Having been with the Steelheads for 3 years now, has there been a standout moment for you?

I was really fortunate in Idaho that I was surrounded by really great people who were willing to give me a chance and also let me make the broadcast my own. Calling the ECHL All-Star Classic last year was special because it was a great event and being able to do something that was on national TV was a great learning experience. But the best moment in the booth in Idaho was probably Game 7 this past spring against the Allen Americans when the Steelheads won 4-1 to become the second team in ECHL history to survive a 3-0 series deficit. The momentum turns of that series and the way that Game 7 seemed to play out like a script really made it a surreal game to call.

How are you feeling about moving up to the AHL and working with the Blues organization?

Reaching the AHL has been a goal since I realized a broadcasting career was something I could do. To get that chance in San Antonio where the organization places a lot of value in the position and gives you the resources to give the fans a great show, it’s a blessing. I had a great relationship with the fans and staff in Idaho but now is a chance to make those connections with a new fan base and a new hockey community and to do it with an organization that is well-known for their professionalism with every entity. One thing that’s unique is that there is a new affiliation, a new coaching staff, and some other new faces joining the Front Office. So while I might be a new guy, there are a bunch of us coming in fresh and eager to contribute to something great. The affiliation with the Blues has the potential to be something special because when you look at their drafts in the last eight years, there are a lot of homegrown prospects reaching the NHL with the Blues or becoming productive high-level AHL players, and that’s not limited to the first round. A team that produces home-grown talent and drafts well can mean a lot of good young players make their way through San Antonio.
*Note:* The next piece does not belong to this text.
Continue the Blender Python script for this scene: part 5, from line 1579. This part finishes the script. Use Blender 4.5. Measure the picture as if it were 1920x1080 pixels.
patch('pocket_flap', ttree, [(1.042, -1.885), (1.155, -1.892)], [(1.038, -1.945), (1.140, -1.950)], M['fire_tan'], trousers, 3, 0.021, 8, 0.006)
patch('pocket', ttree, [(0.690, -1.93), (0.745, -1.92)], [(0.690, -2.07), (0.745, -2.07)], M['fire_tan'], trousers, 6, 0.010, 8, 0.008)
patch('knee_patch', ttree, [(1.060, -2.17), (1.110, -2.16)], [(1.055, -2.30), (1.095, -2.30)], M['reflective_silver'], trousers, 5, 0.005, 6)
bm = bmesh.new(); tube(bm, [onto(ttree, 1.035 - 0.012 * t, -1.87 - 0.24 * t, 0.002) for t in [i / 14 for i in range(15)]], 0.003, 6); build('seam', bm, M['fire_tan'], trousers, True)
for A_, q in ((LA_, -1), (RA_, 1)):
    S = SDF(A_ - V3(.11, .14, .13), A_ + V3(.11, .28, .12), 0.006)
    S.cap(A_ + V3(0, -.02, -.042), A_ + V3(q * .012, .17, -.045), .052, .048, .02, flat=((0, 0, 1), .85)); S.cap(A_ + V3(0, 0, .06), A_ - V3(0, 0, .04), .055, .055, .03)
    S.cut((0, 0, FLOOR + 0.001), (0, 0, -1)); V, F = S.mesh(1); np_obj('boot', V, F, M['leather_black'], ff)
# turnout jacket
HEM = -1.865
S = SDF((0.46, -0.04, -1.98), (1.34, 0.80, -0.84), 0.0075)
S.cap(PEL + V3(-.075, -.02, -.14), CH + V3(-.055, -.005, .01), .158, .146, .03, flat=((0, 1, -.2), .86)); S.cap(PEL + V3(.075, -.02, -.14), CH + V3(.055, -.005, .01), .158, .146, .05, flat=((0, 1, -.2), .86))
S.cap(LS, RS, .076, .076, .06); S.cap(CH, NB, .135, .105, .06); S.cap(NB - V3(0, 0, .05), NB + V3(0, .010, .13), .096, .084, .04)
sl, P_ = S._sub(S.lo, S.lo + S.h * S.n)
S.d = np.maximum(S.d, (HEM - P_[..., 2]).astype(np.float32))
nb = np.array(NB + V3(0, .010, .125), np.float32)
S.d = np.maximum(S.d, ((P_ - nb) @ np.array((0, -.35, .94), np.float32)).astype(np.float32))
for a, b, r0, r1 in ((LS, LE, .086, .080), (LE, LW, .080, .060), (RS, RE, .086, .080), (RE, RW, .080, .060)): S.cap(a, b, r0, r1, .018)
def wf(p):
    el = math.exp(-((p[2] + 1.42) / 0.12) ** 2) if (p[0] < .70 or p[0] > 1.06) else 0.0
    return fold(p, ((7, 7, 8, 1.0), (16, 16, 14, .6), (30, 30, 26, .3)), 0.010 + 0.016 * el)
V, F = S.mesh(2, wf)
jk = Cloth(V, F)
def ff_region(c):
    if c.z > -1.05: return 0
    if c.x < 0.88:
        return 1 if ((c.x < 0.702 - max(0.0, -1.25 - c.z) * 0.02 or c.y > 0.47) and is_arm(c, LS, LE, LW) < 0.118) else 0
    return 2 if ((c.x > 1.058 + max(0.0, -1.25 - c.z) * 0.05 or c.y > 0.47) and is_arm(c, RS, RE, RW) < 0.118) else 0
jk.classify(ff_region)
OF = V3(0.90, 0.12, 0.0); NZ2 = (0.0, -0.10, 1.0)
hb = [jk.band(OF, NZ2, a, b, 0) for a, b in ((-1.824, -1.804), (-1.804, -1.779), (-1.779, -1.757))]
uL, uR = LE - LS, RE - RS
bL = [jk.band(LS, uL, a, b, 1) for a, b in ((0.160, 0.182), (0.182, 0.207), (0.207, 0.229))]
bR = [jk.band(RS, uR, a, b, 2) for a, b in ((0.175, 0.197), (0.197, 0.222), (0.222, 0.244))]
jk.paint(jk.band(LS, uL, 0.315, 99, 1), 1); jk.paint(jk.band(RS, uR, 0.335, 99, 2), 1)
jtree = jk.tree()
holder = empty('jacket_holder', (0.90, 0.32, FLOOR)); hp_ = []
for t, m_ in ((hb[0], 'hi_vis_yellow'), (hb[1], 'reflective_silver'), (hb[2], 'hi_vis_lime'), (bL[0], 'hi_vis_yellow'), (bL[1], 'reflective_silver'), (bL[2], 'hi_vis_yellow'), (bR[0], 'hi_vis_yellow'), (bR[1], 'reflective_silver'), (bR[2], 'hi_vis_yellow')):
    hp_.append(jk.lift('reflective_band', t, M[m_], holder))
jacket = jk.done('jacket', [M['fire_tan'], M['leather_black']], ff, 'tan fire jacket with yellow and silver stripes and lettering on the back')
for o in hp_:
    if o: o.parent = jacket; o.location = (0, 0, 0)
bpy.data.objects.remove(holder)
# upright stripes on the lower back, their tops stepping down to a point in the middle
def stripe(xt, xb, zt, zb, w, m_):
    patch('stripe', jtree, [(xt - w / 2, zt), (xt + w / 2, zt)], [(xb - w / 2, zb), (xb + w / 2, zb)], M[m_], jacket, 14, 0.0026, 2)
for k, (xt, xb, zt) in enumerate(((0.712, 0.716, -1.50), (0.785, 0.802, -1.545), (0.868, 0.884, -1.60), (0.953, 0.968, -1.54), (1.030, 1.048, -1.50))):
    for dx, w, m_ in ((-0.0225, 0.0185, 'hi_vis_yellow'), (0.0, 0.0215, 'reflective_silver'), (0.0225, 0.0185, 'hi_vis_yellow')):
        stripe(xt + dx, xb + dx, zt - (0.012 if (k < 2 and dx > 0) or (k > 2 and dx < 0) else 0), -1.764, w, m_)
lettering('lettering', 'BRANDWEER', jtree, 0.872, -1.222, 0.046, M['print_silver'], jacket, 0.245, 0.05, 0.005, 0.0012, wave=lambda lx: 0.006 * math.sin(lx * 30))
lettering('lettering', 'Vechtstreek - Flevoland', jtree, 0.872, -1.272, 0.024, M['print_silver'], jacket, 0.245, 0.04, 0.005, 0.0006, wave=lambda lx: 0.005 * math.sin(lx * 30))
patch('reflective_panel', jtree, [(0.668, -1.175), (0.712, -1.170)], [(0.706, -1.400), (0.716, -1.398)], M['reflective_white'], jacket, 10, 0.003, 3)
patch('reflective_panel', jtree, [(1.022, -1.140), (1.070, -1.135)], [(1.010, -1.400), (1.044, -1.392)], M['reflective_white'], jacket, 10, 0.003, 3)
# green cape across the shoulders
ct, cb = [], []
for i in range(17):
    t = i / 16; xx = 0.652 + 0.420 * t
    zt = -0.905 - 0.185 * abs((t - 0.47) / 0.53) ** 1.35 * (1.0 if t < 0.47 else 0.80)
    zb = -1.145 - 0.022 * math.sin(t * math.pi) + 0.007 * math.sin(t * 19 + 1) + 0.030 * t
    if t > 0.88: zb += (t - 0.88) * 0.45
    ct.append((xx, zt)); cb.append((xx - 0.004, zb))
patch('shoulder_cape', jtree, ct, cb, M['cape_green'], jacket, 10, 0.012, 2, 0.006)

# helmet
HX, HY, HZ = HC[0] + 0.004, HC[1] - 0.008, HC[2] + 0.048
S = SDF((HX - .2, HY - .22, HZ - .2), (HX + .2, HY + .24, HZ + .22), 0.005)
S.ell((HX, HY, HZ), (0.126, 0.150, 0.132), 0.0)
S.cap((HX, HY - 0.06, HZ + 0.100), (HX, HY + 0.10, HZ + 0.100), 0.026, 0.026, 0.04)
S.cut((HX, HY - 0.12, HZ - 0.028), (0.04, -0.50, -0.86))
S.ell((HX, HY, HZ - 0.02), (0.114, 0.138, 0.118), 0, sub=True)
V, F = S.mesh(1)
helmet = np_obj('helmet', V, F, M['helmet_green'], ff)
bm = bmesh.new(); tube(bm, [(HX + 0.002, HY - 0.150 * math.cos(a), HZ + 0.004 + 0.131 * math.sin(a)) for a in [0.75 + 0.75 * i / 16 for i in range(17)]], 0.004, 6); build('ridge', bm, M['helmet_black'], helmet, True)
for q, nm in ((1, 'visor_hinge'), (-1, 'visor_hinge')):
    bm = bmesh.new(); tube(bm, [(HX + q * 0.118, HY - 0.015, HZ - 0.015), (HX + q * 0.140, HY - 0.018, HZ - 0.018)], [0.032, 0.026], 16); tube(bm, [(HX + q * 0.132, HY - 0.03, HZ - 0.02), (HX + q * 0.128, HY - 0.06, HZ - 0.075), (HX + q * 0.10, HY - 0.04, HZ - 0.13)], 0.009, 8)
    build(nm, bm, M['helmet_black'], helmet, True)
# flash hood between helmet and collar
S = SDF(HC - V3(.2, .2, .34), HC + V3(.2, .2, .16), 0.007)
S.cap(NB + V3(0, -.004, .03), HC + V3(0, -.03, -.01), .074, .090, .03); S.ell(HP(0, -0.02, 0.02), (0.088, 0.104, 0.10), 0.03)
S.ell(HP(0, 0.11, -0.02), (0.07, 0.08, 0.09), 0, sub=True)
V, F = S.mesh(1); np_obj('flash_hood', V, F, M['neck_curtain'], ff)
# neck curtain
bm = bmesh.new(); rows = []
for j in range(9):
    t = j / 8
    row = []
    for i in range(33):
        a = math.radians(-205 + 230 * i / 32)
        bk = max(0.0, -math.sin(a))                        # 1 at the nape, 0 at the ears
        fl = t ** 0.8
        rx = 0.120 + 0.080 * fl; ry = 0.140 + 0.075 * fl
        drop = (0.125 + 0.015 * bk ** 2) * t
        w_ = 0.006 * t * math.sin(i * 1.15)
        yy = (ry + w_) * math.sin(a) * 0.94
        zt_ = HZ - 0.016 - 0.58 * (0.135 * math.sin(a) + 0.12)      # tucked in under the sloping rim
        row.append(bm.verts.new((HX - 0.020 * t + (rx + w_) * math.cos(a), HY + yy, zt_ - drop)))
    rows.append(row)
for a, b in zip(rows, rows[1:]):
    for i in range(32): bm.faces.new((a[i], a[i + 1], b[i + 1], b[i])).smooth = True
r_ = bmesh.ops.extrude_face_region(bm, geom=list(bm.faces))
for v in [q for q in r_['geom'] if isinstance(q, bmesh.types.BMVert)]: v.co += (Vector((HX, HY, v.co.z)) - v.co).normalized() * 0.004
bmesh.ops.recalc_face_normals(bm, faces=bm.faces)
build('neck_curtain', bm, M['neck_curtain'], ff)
Dan Weiss has been the Rampage broadcaster for nine years. What are your thoughts about taking over that legacy?

I know I have big shoes to fill in Dan’s place. He was working an All-Star Game just this past season, so respect for his talents clearly stretches league-wide, and he has a special bond with the fans here. I’m glad that the reason this opportunity is available for me is because something wonderful happened for Dan, as he steps into an even more prominent role with the Spurs. My hope is that Rampage fans will enjoy my style and sense of humor, and everything I bring to the booth. There’s a high standard to meet when Rampage fans turn on the radio, and I intend to continue raising that bar. Dan has already been a tremendous help to me in my transition to a new team, and I think knowing he’s still in the building and a big part of SS&E will make this transition even smoother for everyone.

What's one thing you want Rampage fans to know about you?

I’m a hockey guy, and that’s not just when the microphone is on. Pretty much every waking hour, I’m watching, reading, or talking hockey. My girlfriend can only handle so much of that before she tunes me out, so I hope fans won’t be shy about reaching out and saying hello. There’s a very strong chance I’ll be just as eager to small-talk about the game as they are.

OK, we’ll finish this off on a fun note: What's the most embarrassing song on your playlist?

Well for some reason it’s become a societal rule that we’re not allowed to like Nickelback, but I’ve got plenty of their stuff on my playlist. In college, there was a prank going around that the spring concert was Nickelback and Creed, and when it turned out to be fake I think I was the only one disappointed instead of relieved.

But as far as songs the guys would probably give me grief for, I do have a Carly Rae Jepsen song on there. And it’s not ‘Call Me Maybe.’ Everyone should give ‘Run Away with Me’ a listen because it’s phenomenal.